The Ontario-born head of General Motors Canada is moving to head Cadillac, the global automaker's luxury car division as part of a management rotation Wednesday.

Steve Carlisle will replace Johan de Nysschen, who is leaving effective immediately as head of the Cadillac group, as it prepares to bring out the XT4 — a compact utility vehicle.

"We appreciate Johan's efforts over the last four years in setting a stronger foundation for Cadillac," said General Motors president Dan Ammann said in a statement.

"Looking forward, the world is changing rapidly, and, beginning with the launch of the new XT4, it is paramount that we capitalize immediately on the opportunities that arise from this rate of change. This move will further accelerate our efforts in that regard."

Carlisle, a native of Woodstock, Ont., who began his career in 1982 as an engineering co-op student at GM's Oshawa Truck Plant, had risen through the ranks to become president of the Canadian operation in November 2014.

Unifor national president Jerry Dias said he considers Carlisle as an ally in protecting the Canadian operation, which includes Unifor-represented operations in several Ontario cities.

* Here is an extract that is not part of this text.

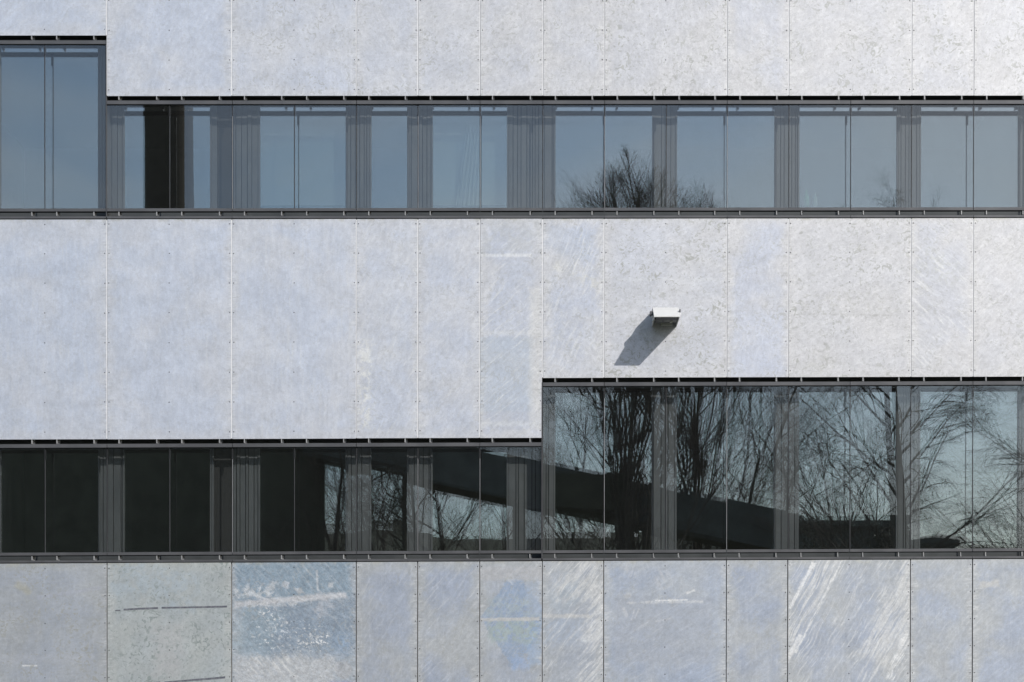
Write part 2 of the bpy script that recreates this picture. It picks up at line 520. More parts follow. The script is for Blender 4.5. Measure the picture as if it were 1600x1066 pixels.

Dias said the Oshawa complex, where GM Canada has its headquarters, was headed for closure in June of this year, but Carlisle was determined that it wouldn't close under his watch.

"For me, it was imperative, during the 2016 contract negotiations, to have someone who I believed was an ally and who was looking for a solution," Dias said in a telephone interview.

"There was always an element of comfort knowing the head of GM Canada was actually a Canadian."

Carlisle's replacement as president of GM Canada is Travis Hester, who began his GM career in 1995 in Australia. Since moving to the United States in 2005, Hester has had engineering positions in the U.S. and China. He became GM's vice-president for global product programs in 2016.

Dias said Carlisle's appointment to head Cadillac will raise his profile and influence within General Motors headquarters in Detroit and that "would be a huge benefit for us."

GM Canada and other automakers are grappling with uncertainty surrounding the NAFTA trade talks and a period of rapid technological change.

Under Carlisle's leadership, GM Canada has made a number of moves to keep the operation at the forefront of technological innovations while retaining some of its traditional manufacturing operations.

In January, the company officially opened a software development operation in Markham, Ont., north of Toronto, that is part of GM's plans for driverless vehicles. Among the Markham team's projects is Super Cruise, an automated driving technology used in Cadillac's new generation.